Inductive Energy Storage Using High Voltage Vacuum Circuit Breakers

Controlled thermonuclear fusion experiments currently being planned require large amounts of pulsed energy. Inductive energy storage systems (IES) appear to be attractive for at least two applications in the fusion research program: high beta devices and those employing turbulent heating. The well known roadblock to successful implementation of IES is the development of a reliable and cost-effective off-switch capable of handling high currents and withstanding high recovery voltages. The University of Texas at Austin has a program to explore the application of conventional vacuum circuit breakers designed for use in AC systems, in conjunction with appropriate counter pulse circuits, as off-switches in inductive energy storage systems.

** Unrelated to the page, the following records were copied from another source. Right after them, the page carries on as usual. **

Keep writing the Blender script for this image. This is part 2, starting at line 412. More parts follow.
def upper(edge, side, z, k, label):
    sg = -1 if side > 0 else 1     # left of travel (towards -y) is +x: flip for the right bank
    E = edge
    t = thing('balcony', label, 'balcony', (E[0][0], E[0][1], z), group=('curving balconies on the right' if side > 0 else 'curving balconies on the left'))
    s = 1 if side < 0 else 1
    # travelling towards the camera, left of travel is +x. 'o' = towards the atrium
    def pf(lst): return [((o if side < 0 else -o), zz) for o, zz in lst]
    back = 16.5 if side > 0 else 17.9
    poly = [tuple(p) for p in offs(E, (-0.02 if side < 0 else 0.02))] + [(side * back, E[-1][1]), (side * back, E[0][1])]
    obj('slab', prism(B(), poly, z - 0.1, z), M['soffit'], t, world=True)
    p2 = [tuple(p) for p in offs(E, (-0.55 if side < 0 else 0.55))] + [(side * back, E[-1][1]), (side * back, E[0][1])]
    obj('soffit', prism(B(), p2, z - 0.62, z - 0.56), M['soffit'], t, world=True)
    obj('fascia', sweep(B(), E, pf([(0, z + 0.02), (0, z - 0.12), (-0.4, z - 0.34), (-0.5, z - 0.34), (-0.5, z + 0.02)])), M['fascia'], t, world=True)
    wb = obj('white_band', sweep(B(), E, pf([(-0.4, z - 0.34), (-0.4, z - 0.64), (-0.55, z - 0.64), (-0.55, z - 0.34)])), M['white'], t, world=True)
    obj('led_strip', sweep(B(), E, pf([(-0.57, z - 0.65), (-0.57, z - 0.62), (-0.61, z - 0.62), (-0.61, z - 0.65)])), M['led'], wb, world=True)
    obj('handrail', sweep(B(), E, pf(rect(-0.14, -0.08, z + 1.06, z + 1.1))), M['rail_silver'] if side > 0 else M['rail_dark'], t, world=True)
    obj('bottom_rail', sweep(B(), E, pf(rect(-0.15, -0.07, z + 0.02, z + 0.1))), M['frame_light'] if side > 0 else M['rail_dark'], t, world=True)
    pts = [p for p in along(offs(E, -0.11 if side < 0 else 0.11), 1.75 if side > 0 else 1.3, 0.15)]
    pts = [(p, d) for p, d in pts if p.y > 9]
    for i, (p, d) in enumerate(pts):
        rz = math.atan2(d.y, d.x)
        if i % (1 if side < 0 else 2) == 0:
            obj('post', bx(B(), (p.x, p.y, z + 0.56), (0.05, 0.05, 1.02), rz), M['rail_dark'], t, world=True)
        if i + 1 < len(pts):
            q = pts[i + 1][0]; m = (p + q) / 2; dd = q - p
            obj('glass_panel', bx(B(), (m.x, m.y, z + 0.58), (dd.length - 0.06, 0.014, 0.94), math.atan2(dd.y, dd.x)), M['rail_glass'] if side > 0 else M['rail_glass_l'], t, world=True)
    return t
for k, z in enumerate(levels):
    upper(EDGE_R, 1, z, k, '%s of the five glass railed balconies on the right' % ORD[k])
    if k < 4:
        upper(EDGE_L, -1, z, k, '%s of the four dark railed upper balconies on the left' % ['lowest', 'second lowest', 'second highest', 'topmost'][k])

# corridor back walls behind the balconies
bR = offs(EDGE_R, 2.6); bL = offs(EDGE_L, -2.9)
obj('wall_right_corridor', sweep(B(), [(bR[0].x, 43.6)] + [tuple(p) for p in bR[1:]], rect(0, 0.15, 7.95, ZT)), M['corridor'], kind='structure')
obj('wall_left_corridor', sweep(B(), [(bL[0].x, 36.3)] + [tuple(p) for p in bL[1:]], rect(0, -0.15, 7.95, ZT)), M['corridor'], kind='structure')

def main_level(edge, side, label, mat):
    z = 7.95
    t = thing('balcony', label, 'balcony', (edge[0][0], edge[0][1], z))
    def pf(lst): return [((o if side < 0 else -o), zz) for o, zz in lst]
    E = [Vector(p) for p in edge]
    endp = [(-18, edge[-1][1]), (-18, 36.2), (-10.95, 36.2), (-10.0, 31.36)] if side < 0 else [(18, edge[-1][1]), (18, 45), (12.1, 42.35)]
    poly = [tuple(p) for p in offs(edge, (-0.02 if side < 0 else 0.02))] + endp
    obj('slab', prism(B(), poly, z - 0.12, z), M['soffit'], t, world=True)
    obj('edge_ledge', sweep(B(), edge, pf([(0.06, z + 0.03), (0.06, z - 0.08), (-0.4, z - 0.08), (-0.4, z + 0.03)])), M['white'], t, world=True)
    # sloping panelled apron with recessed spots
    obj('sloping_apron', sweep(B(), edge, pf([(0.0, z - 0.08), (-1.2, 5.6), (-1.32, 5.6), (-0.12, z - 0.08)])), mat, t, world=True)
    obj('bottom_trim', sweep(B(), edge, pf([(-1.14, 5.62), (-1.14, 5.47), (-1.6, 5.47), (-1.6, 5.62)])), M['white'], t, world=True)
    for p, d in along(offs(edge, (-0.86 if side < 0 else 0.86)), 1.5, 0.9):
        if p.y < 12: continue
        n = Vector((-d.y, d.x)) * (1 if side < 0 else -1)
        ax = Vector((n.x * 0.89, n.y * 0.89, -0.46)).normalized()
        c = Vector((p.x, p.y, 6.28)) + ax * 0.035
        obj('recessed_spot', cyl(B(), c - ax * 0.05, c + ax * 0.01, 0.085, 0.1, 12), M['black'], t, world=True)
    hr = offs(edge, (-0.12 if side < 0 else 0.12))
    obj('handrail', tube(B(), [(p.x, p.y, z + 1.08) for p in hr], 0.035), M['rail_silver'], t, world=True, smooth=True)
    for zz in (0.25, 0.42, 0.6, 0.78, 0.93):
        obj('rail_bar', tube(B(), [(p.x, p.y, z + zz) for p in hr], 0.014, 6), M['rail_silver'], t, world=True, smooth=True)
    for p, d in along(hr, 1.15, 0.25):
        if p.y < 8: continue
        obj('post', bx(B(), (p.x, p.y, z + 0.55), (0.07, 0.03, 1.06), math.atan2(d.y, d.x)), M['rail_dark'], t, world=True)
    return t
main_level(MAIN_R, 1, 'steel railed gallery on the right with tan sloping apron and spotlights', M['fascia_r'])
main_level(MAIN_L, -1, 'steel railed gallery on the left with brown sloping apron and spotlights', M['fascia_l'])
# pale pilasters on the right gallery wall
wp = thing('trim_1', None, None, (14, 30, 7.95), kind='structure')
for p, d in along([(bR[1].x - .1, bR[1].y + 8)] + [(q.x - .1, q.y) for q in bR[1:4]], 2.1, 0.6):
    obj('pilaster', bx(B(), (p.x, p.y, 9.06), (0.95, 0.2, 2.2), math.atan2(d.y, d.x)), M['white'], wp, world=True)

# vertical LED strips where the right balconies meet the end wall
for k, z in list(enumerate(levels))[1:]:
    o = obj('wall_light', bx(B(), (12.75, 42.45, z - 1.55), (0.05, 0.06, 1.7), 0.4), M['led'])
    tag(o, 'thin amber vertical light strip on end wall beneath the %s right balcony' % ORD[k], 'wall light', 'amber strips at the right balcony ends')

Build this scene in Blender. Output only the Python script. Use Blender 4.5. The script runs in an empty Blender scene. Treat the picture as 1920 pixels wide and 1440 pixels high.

The present paper describes the IES employing vacuum circuit breakers as off-switches. Since the deionization property of these circuit breakers is of great importance to the design and the cost of the counter-pulse circuit, a synthetic test installation to test these breakers has been conceived, designed and is being installed in the Fusion Research Center, University of Texas at Austin. Some design aspects of the facility will be discussed here. Finally, the results of the study on a mathematical model developed and optimized to determine the least cost system which meets both the requirements of an off-switch for IES Systems and the ratings of circuit breakers used in power systems has been discussed. This analysis indicates that the most important factor with respect to the system cost is the derating of the circuit breakers to obtain satisfactory lifetimes.